I switched to Fedora GNU/Linux

Take me home!

For the last two months I was using Fedora Linux instead of NixOS, and I kinda liked it. Right now I am not planning to return to Nix. So, the question arises: Why?

Because I have some stuff to be done, and I don't want to waste my life configuring some feature X, if it was already configured by someone else. Now, that's the beauty of GNU/Linux and free software in general: you can choose, whether to trust someones software or not, or how it was configured. If you are anti-systemd, for example, go ahead and choose the distro without it. That's the power you should ideally have over your software.

People, who complicate ordinary things

There are people, who cherish their vim/neovim/emacs/dwm/etc. configs on the Internet. They pray for minimalist, CLI programs, they use old ThinkPads, etc. I don't know, which of them are familiar to you, but I personally think, that the good example of this kind of people can be Luke Smith. He has some extereme views not only on the software, but on everything. This is, however, not the point. The points is, many people, who spend many many hours painstakingly configuring their OSes, are not even people, who are related to actual programming. They don't write a lot of code, so they have time to write their configs. Why would you recreate the bicycle from scratch, if you already have a variety of bikes that are any shape and colors you would ever imagine? I suppose, only for educational purposes, to realise, how that thing works, etc.

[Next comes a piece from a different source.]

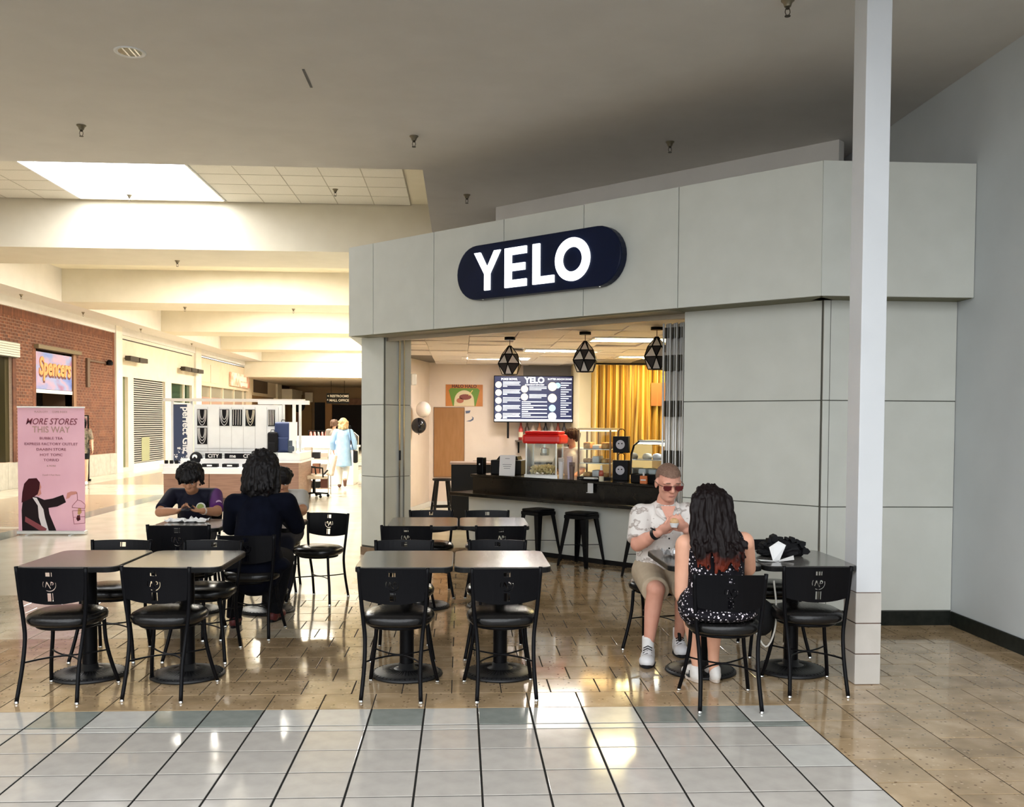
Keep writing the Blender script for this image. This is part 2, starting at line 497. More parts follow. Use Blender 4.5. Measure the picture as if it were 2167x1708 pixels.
# sprinkler heads and a round downlight
def sprinkler():
    t = thing('sprinkler_head', '', 'sprinkler', (0, 0, 0))
    b = MB(); b.lathe([(.045, 0), (.045, -.006), (.03, -.02), (.022, -.045)], 14)
    b.obj('flange', mat('dull_brass', (.22, .19, .13), .4, .8), t, auto=40)
    b = MB(); b.lathe([(.014, -.045), (.014, -.06), (.009, -.062)], 10)
    b.tube([(-.013, 0, -.06), (-.017, 0, -.08), (-.008, 0, -.105)], .003, 6); b.tube([(.013, 0, -.06), (.017, 0, -.08), (.008, 0, -.105)], .003, 6)
    b.lathe([(.02, -.105), (.02, -.109)], 12)
    b.obj('nozzle', mat('dark_brass', (.07, .06, .045), .4, .8), t)
    return t
sp0 = sprinkler()
sps = [(-3.683, 9.546, ZC, 'leftmost sprinkler on the plain front ceiling'), (-.485, 9.656, ZC, 'sprinkler on the plain ceiling near the corner of the bright bay'), (2.092, 9.653, ZC, 'sprinkler on the dim ceiling above the right of the sign'), (.056, 12.083, ZC, 'sprinkler just above the left end of the shop fascia'),
       (2.17, 6.39, ZC, 'sprinkler at the top edge of the photo by the white column'), (-5.09, 17.5, ZC, 'dark sprinkler under the nearest ceiling beam'), (-7.0, 24.7, ZC, 'left sprinkler under the second ceiling beam'), (-4.3, 24.8, ZC, 'right sprinkler under the second ceiling beam'),
       (-10.1, 22.6, ZC, 'sprinkler on the soffit above the brick shopfront, leftmost'), (-10.1, 26.2, ZC, 'sprinkler on the soffit near the right end of the brick wall'), (-10.1, 30.8, ZC, 'sprinkler on the soffit above the shutter'), (-10.1, 36.5, ZC, 'sprinkler on the soffit farther down the corridor'),
       (-5.4, 15.95, ZB, 'sprinkler beside the far edge of the skylight'), (-2.0, 15.3, ZB, 'sprinkler in the right half of the tiled bay')]
for i, (x, y, z_, lb) in enumerate(sps):
    o = sp0 if i == 0 else dup(sp0)
    o.location = (x, y, z_); o['label'] = lb; o['group'] = 'ceiling sprinklers'
t = thing('downlight', 'round recessed downlight in the front ceiling', 'light', (-2.571, 7.63, ZC))
b = MB()
n = 32
ring = [(.085, -.001), (.105, -.008), (.118, -.006), (.12, .001)]
vs = []; fs = []
for r_, z_ in ring:
    vs += [(r_*math.cos(2*PI*j/n), r_*math.sin(2*PI*j/n), z_) for j in range(n)]
for i in range(3):
    for j in range(n): fs.append((i*n+j, i*n+(j+1) % n, (i+1)*n+(j+1) % n, (i+1)*n+j))
b.add(vs, fs); b.obj('trim_ring', M_white, t, smooth=True)
MB().lathe([(.095, -.002), (.095, -.0015)], 28).obj('reflector', mat('mirror_dark', (.09, .085, .06), .1, 1), t)
b = MB()
for x in (-.03, .02, .055): b.box((x-.006, -math.sqrt(.09**2-x*x), -.004), (x+.006, math.sqrt(.09**2-x*x), -.002))
b.obj('lamp_fin', mat('fin_bright', (.85, .85, .8), .3, .6), t)

# ================================================================== WALLS
M_wall = noisy('right_wall_paint', [(.3, (.50, .535, .55)), (.7, (.54, .575, .59))], 2, .6)
M_base = noisy('black_base', [(.3, (.010, .012, .010)), (.7, (.02, .022, .018))], 20, .35)
o = MB().box((4.07, -12, 0), (4.25, 7.9, ZC)).obj('wall_right', M_wall); tag(o, 'plain pale grey wall at the right', kind='structure')
o = MB().box((4.055, -12, 0), (4.07, 7.665, .118)).obj('baseboard_right', M_base, bevel=.004); tag(o, 'black vinyl base along the right wall', kind='structure')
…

Important: that is all my opinion, and nothing more than that

I might be wrong, actually. There were times, when I was overwhelmed with modern software complexity. For example, I hate running server stuff in Docker, because it's too high on server's resources, and it it sometimes not as easy as just configuring everything manually.

How I choose software

When I choose software, I ask myself: "Will it simplify my life?". That is all.